The single biggest investment was RM150,000.

A spokesman for the group, who only wanted to be identified as Tan, 29, said they suspected something amiss when the person handling their investments, known as Lau, started coming out with all sorts of excuses each time they asked about their promised return since last year.

He said what baffled them further was the fact that the company Lau was attached too started to change names too frequently.

“We called Lau to enquire about our return and he gave all sorts of excuses each time. Of late, however, Lau has refused to even answer our calls.

“That was when we realised that we may have been cheated,” he told newsmen at a press conference called by Bukit Mertajam MP Steven Sim at his service centre here today.

More than 10 investors were present at the press conference.

Tan, a manufacturing planner, said they first met Lau in 2014 through social media, where the latter introduced them to the forex trading. They subsequently met Lau at cafes to hand over money for investments.

“It was indeed a colourful scheme. Those who chose to trade manually were promised a four per cent return (of the total investment) monthly, while those who chose automatic trading were promised 10 per cent return. It was better than what banks promise.

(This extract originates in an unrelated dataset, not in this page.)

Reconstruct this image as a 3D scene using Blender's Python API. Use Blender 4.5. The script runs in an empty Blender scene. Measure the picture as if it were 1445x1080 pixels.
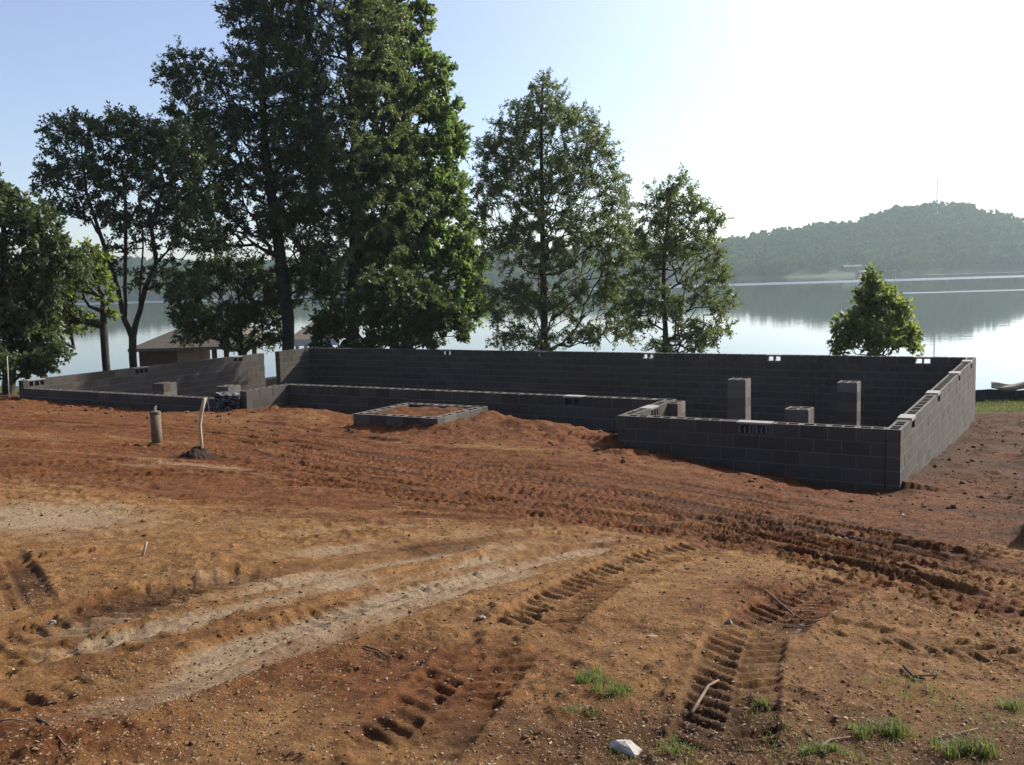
import bpy, math, random
import numpy as np
from mathutils import Matrix, Vector

R = math.radians
random.seed(7)
rng = np.random.default_rng(11)
SC = bpy.context.scene
COL = SC.collection

# ------------------------------------------------------------------ camera, sky, sun, exposure
EYE = np.array([0.0, 0.0, 7.0])            # the water of the lake is z = 0
FPX, PITCH, ROLL = 1354.7, R(6.236), R(-1.693)
_F = np.array([0, math.cos(PITCH), -math.sin(PITCH)])
_R0 = np.array([1.0, 0, 0]); _U0 = np.array([0, math.sin(PITCH), math.cos(PITCH)])
_R = _R0 * math.cos(ROLL) + _U0 * math.sin(ROLL)
_U = _U0 * math.cos(ROLL) - _R0 * math.sin(ROLL)
cam = bpy.data.cameras.new('camera'); cam_o = bpy.data.objects.new('camera', cam); COL.objects.link(cam_o)
cam.sensor_width = 36.0; cam.lens = 36.0 * FPX / 1445.0
cam.clip_start = 0.05; cam.clip_end = 6000
cam_o.matrix_world = Matrix(((_R[0], _U[0], -_F[0], EYE[0]), (_R[1], _U[1], -_F[1], EYE[1]), (_R[2], _U[2], -_F[2], EYE[2]), (0, 0, 0, 1)))
SC.camera = cam_o

SUN_AZ, SUN_EL = R(57), R(31)              # clockwise from +Y
world = bpy.data.worlds.new('World'); SC.world = world; world.use_nodes = True
nt = world.node_tree
sky = nt.nodes.new('ShaderNodeTexSky'); sky.sky_type = 'NISHITA'; sky.sun_disc = False
sky.sun_elevation = SUN_EL; sky.sun_rotation = SUN_AZ
sky.altitude = 200; sky.air_density = 1.0; sky.dust_density = 1.2; sky.ozone_density = 4.5
# milky summer air: the sky's own forward scatter round the sun, on top of the clear sky
tcw = nt.nodes.new('ShaderNodeTexCoord'); dt = nt.nodes.new('ShaderNodeVectorMath'); dt.operation = 'DOT_PRODUCT'
nt.links.new(tcw.outputs['Generated'], dt.inputs[0]); dt.inputs[1].default_value = (math.sin(SUN_AZ) * math.cos(SUN_EL), math.cos(SUN_AZ) * math.cos(SUN_EL), math.sin(SUN_EL))
mx = nt.nodes.new('ShaderNodeMath'); mx.operation = 'MAXIMUM'; nt.links.new(dt.outputs['Value'], mx.inputs[0]); mx.inputs[1].default_value = 0.0
pw = nt.nodes.new('ShaderNodeMath'); pw.operation = 'POWER'; nt.links.new(mx.outputs[0], pw.inputs[0]); pw.inputs[1].default_value = 5.0
vs = nt.nodes.new('ShaderNodeVectorMath'); vs.operation = 'SCALE'; vs.inputs[0].default_value = (10.0, 10.0, 10.2); nt.links.new(pw.outputs[0], vs.inputs['Scale'])
ad = nt.nodes.new('ShaderNodeVectorMath'); ad.operation = 'ADD'; nt.links.new(sky.outputs[0], ad.inputs[0]); nt.links.new(vs.outputs[0], ad.inputs[1])
ad2 = nt.nodes.new('ShaderNodeVectorMath'); ad2.operation = 'ADD'; nt.links.new(ad.outputs[0], ad2.inputs[0]); ad2.inputs[1].default_value = (0.85, 0.5, 0.5)
nt.links.new(ad2.outputs[0], nt.nodes['Background'].inputs[0])
nt.nodes['Background'].inputs[1].default_value = 0.082
sun = bpy.data.lights.new('sun', 'SUN'); sun_o = bpy.data.objects.new('sun', sun); COL.objects.link(sun_o)
sun.energy = 5.0; sun.angle = R(0.5); sun.color = (1.0, 0.93, 0.82)
sd = Vector((math.sin(SUN_AZ) * math.cos(SUN_EL), math.cos(SUN_AZ) * math.cos(SUN_EL), math.sin(SUN_EL)))
sun_o.rotation_euler = sd.to_track_quat('Z', 'Y').to_euler(); sun_o.location = (30, 20, 60)
SC.view_settings.view_transform = 'Standard'; SC.view_settings.look = 'None'
SC.view_settings.exposure = 1.0; SC.view_settings.gamma = 1.0
SC.cycles.use_denoising = True
SC.cycles.max_bounces = 8; SC.cycles.transparent_max_bounces = 8; SC.cycles.volume_bounces = 0

# ------------------------------------------------------------------ helpers
def ray(px, py):
    d = _F + _R * ((px - 722.5) / FPX) - _U * ((py - 540.0) / FPX)
    return d
def at(px, py, Y):                          # point of a pixel's ray at world distance y = Y
    d = ray(px, py); return EYE + d * (Y / d[1])
def at_z(px, py, z):
    d = ray(px, py); return EYE + d * ((z - EYE[2]) / d[2])

def tag(o, label=None, cat=None, group=None, kind=None):
    if label: o['label'] = label
    if cat: o['category'] = cat
    if group: o['group'] = group
    if kind: o['kind'] = kind
    return o
def empty(name, loc, label=None, cat=None, group=None):
    o = bpy.data.objects.new(name, None); COL.objects.link(o); o.location = tuple(loc); o.empty_display_size = 0.3
    return tag(o, label, cat, group)

def np_mesh(name, V, faces, mat, parent=None, attrs=None, smooth=False, mats=None, midx=None):
    """V (N,3) world coordinates; faces: (M,k) int array or list of such arrays"""
    fl = faces if isinstance(faces, list) else [faces]
    fl = [np.asarray(f, dtype=np.int32) for f in fl if len(f)]
    me = bpy.data.meshes.new(name)
    V = np.asarray(V, dtype=np.float32)
    if parent is not None:
        V = V - np.array(parent.matrix_basis.translation if parent.parent is None else parent.parent.matrix_basis.translation, dtype=np.float32)
    me.vertices.add(len(V)); me.vertices.foreach_set('co', V.ravel())
    idx = np.concatenate([f.ravel() for f in fl]); tot = np.concatenate([np.full(len(f), f.shape[1], np.int32) for f in fl])
    me.loops.add(len(idx)); me.loops.foreach_set('vertex_index', idx)
    me.polygons.add(len(tot)); st = np.zeros(len(tot), np.int32); st[1:] = np.cumsum(tot)[:-1]
    me.polygons.foreach_set('loop_start', st)
    me.polygons.foreach_set('use_smooth', np.full(len(tot), bool(smooth)))
    for m in (mats or [mat]): me.materials.append(m)
    if midx is not None: me.polygons.foreach_set('material_index', np.asarray(midx, np.int32))
    for k, (dom, val) in (attrs or {}).items():
        a = me.attributes.new(k, 'FLOAT', dom); a.data.foreach_set('value', np.asarray(val, np.float32))
    me.update(calc_edges=True); me.validate()
    o = bpy.data.objects.new(name, me); COL.objects.link(o)
    if parent is not None: o.parent = parent
    return o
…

“At that time, we thought nothing about it, except to make some extra cash. About 29 of us, aged between 24 and 50, got some of our friends to invest and we managed to collect RM703,000 in total.

“In the beginning, we saw the promised return coming in nicely on paper. However, each time we wanted to withdraw our promised return, Lau would say that would reduce our capital and we could end up getting lesser return.

“When we started to question him often, he transferred USD$2,000 into one of our accounts and that was it,” he said.

Tan said Lau’s company in Persiaran Karpal Singh on the island has since closed down, and the last they heard was that he had moved to Kuala Lumpur.

Tan lodged two separate police reports in July but there has been no progress to date.

“We fear for our safety by coming forward to lodge the report but we are at our wit’s end,” he said.

Meanwhile, Sim urged the police to expedite investigations and for Bank Negara Malaysia to act on companies offering such schemes.

Checks showed RCFX was one of 394 companies in Bank Negara Malaysia’s alert list.

Two such Penang-base ‘money game’ scam have been busted in recent months — JJ Poor to Rich (JJPTR) forex trading operator and MBI International, virtual shares operator.